WORK TO DO = Beginning with the first line, set down every line through the one containing "(.092, -.033)], 48)", exactly as it appears, but not the pictures.
SUPPLIED MATERIAL start
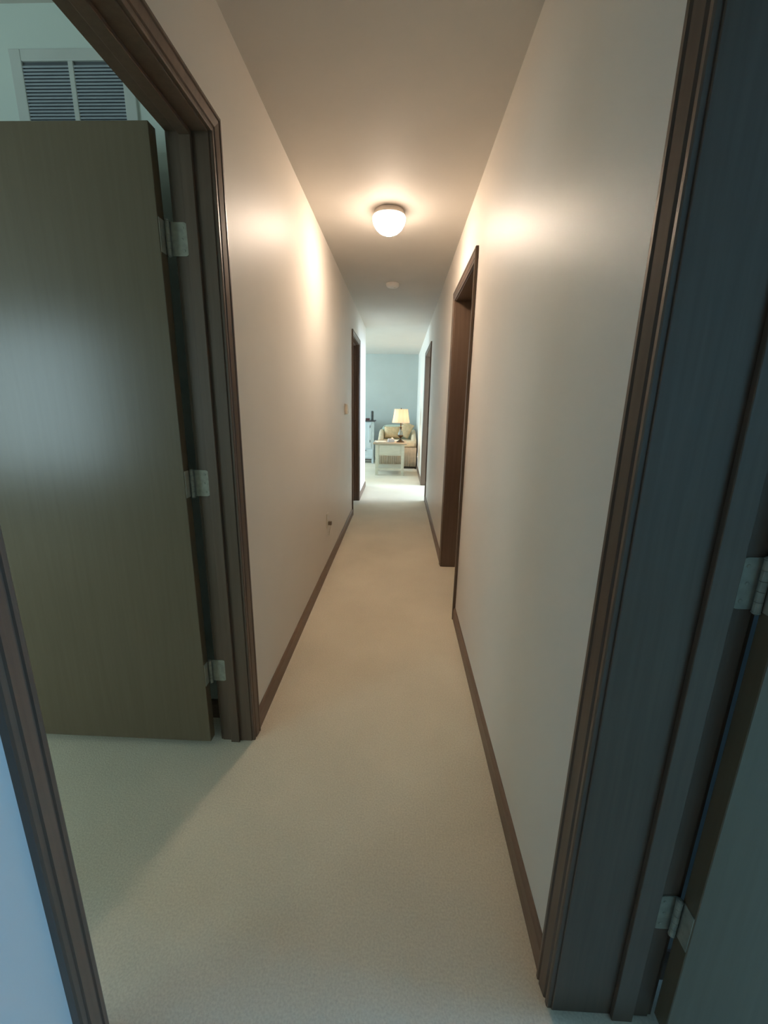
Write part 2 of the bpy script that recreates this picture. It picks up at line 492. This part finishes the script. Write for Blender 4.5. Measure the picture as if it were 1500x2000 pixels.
baseboard('baseboard_back', 'y', YB, 1, [(-HW + .012, HW - .012)])
baseboard('baseboard_far', 'y', YF, -1, [(-5.1, HW - .012)])
baseboard('baseboard_living_room_front', 'y', YL, 1, [(-5.1, -HW)])
baseboard('baseboard_left_bedroom', 'y', 1.50, -1, [(-5.1, -LT - .02)])
baseboard('baseboard_right_bedroom', 'y', 0.725, -1, [(RT + .02, 4.0)])

# ------------------------------------------------------------------ ceiling light
t = thing('ceiling_light', 'lit opal glass dome light on the hallway ceiling', 'ceiling light', (-0.008, 2.835, H))
lathe('base_ring', LIGHT_BASE, t, [(.080, 0), (.086, -.004), (.088, -.018), (.094, -.024), (.096, -.032), (.070, -.034)][::-1], 48)
lathe('glass_bowl', BOWL, t, [(.002, -.128), (.030, -.125), (.055, -.114), (.076, -.096), (.091, -.072), (.098, -.050), (.098, -.040), (.092, -.033)], 48)

# smoke detector
t = thing('smoke_detector', 'small round white smoke detector on the ceiling beyond the dome light', 'smoke detector', (-.017, 4.38, H))
lathe('housing', PLASTIC_W, t, [(.020, -.034), (.048, -.032), (.060, -.022), (.064, -.008), (.064, 0)], 40)
lathe('test_button', PLASTIC, t, [(.008, -.037), (.011, -.035), (.011, -.032)], 20, cx=.02)

# ------------------------------------------------------------------ things on the left wall
t = thing('thermostat', 'small ivory thermostat box on the left wall before the far doorway', 'thermostat', (-HW, 4.33, 1.255))
box('backplate', PLASTIC, t, 0, .005, -.062, .062, -.055, .055, bev=.002)
box('cover', PLASTIC, t, .005, .028, -.056, .056, -.049, .049, bev=.004, smooth=False)
box('highlight_strip', PLASTIC_W, t, .028, .031, .012, .048, -.038, .030, bev=.0012)  # whiter strip standing in for the highlight on the shiny cover

t = thing('wall_outlet', 'ivory electrical outlet low on the left hallway wall', 'outlet', (-HW, 3.165, .415))
box('cover_plate', PLASTIC, t, 0, .006, -.036, .036, -.058, .058, bev=.002)
box('receptacle', PLASTIC_W, t, .006, .0085, -.017, .017, .006, .034, bev=.0015)
box('receptacle', PLASTIC_W, t, .006, .0085, -.017, .017, -.034, -.006, bev=.0015)
t = thing('plug_adapter', 'small dark plug pushed into the outlet on the left hallway wall', 'plug', (-HW + .0086, 3.165, .395))
box('plug_body', PLASTIC_D, t, 0, .028, -.015, .015, -.016, .014, bev=.004)
bm = bmesh.new(); add_tube(bm, [(.020, 0, -.014), (.019, 0, -.03), (.012, -.003, -.06), (.006, -.004, -.10)], .0022, 8)
link_mesh('cord_stub', bm, PLASTIC, t, True)

# return air grille on the left bedroom wall above the open door leaf
t = thing('return_air_grille', 'white two-section louvred air return grille above the open left door', 'air grille', (-0.910, 1.50, 2.12))
gx0, gx1, gz0, gz1 = -.185, .185, -.18, .185
bm = bmesh.new()
add_box(bm, gx0, gx0 + .035, -.008, 0, gz0, gz1, bev=.002); add_box(bm, gx1 - .035, gx1, -.008, 0, gz0, gz1, bev=.002)
add_box(bm, gx0 + .035, gx1 - .035, -.008, 0, gz1 - .030, gz1, bev=.002); add_box(bm, gx0 + .035, gx1 - .035, -.008, 0, gz0, gz0 + .030, bev=.002)
add_box(bm, -.010, .006, -.008, 0, gz0 + .03, gz1 - .03, bev=.002)
link_mesh('frame', bm, GRILLE, t)
box('duct_backing', DUCT, t, gx0 + .03, gx1 - .03, -.0015, -.0005, gz0 + .025, gz1 - .025)
GS = simple('grey_louvre_metal', (0.36, 0.40, 0.44), 0.5, var=0.05)
def louvers(xa, xb):
    bm = bmesh.new()
    z = gz0 + .034
    while z < gz1 - .034:
        vs = add_box(bm, xa, xb, -.0065, -.0015, z, z + .005)
        for v in vs:
            if v.co.y < -.004: v.co.z -= .004
        z += .0085
    o = link_mesh('louvres', bm, GS, t); o['label'] = 'grey blue louvre slats'
louvers(gx0 + .035, -.010); louvers(.006, gx1 - .035)
for sx in (gx0 + .015, gx1 - .017):
    bm = bmesh.new()
    r_ = bmesh.ops.create_uvsphere(bm, u_segments=10, v_segments=6, radius=.005)
    for v in r_['verts']: v.co = Vector((sx + v.co.x, -.008 + v.co.y * .4, .0 + v.co.z))
    link_mesh('screw', bm, DUCT, t)

# ------------------------------------------------------------------ end table
TZ = .610
t = thing('end_table', 'cream painted end table with tan wooden top and lower shelf', 'table', (-.095, 7.90, 0))
tw = .315
def part(name, mat, x0, x1, y0, y1, z0, z1, bev=.003, par=None, **k):
    return box(name, mat, par or t, x0, x1, y0, y1, z0, z1, bev=bev, **k)
part('tabletop', TOPWOOD, -tw, tw, -.03, .63, TZ - .028, TZ, bev=.007)
for (lx, ly) in ((-.27, .0), (.22, .0), (-.27, .54), (.22, .54)):
    bm = bmesh.new(); vs = add_box(bm, lx - .005, lx + .052, ly, ly + .055, 0, TZ - .028, bev=.003)
    for v in bm.verts:
        if v.co.z < .3:
            k_ = .88 + .12 * v.co.z / .3; v.co.x = (lx + .0235) + (v.co.x - lx - .0235) * k_; v.co.y = (ly + .0275) + (v.co.y - ly - .0275) * k_
    link_mesh('leg', bm, CREAM, t)
part('apron', CREAM, -.222, .218, .006, .028, .375, TZ - .028)
part('apron', CREAM, -.222, .218, .567, .589, .375, TZ - .028)
part('apron', CREAM, -.268, -.246, .055, .54, .375, TZ - .028)
part('apron', CREAM, .242, .264, .055, .54, .375, TZ - .028)
dr = part('drawer_front', CREAM, -.195, .19, -.004, .006, .40, TZ - .045)
part('shelf', CREAM, -.224, .222, .01, .585, .105, .135)

# table lamp
t = thing('table_lamp', 'lit table lamp with bronze baluster base and cream bell shade', 'lamp', (.098, 8.12, TZ))
lathe('base', LAMPMETAL, t, [(.078, 0), (.078, .010), (.066, .018), (.052, .026), (.040, .036), (.026, .046), (.016, .060), (.014, .075), (.020, .088), (.036, .100), (.054, .118), (.056, .128), (.050, .136)], 40)
lathe('body', LAMPGLASS, t, [(.044, .136), (.046, .150), (.043, .170), (.035, .196), (.026, .222), (.021, .240)], 40)
lathe('neck', LAMPMETAL, t, [(.021, .240), (.019, .262), (.020, .275), (.028, .283), (.028, .289), (.012, .294), (.012, .345), (.016, .350), (.016, .385), (.010, .39)], 32)
bm = bmesh.new(); add_tube(bm, [(.010, -.004, .335), (.030, -.008, .337), (.034, -.008, .337)], .003, 8)
r_ = bmesh.ops.create_uvsphere(bm, u_segments=12, v_segments=8, radius=.009)
for v in r_['verts']: v.co += Vector((.040, -.009, .337))
link_mesh('switch_knob', bm, LAMPMETAL, t, True)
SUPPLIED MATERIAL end
PROBLEM SOLUTION =
Write part 2 of the bpy script that recreates this picture. It picks up at line 492. This part finishes the script. Write for Blender 4.5. Measure the picture as if it were 1500x2000 pixels.
baseboard('baseboard_back', 'y', YB, 1, [(-HW + .012, HW - .012)])
baseboard('baseboard_far', 'y', YF, -1, [(-5.1, HW - .012)])
baseboard('baseboard_living_room_front', 'y', YL, 1, [(-5.1, -HW)])
baseboard('baseboard_left_bedroom', 'y', 1.50, -1, [(-5.1, -LT - .02)])
baseboard('baseboard_right_bedroom', 'y', 0.725, -1, [(RT + .02, 4.0)])

# ------------------------------------------------------------------ ceiling light
t = thing('ceiling_light', 'lit opal glass dome light on the hallway ceiling', 'ceiling light', (-0.008, 2.835, H))
lathe('base_ring', LIGHT_BASE, t, [(.080, 0), (.086, -.004), (.088, -.018), (.094, -.024), (.096, -.032), (.070, -.034)][::-1], 48)
lathe('glass_bowl', BOWL, t, [(.002, -.128), (.030, -.125), (.055, -.114), (.076, -.096), (.091, -.072), (.098, -.050), (.098, -.040), (.092, -.033)], 48)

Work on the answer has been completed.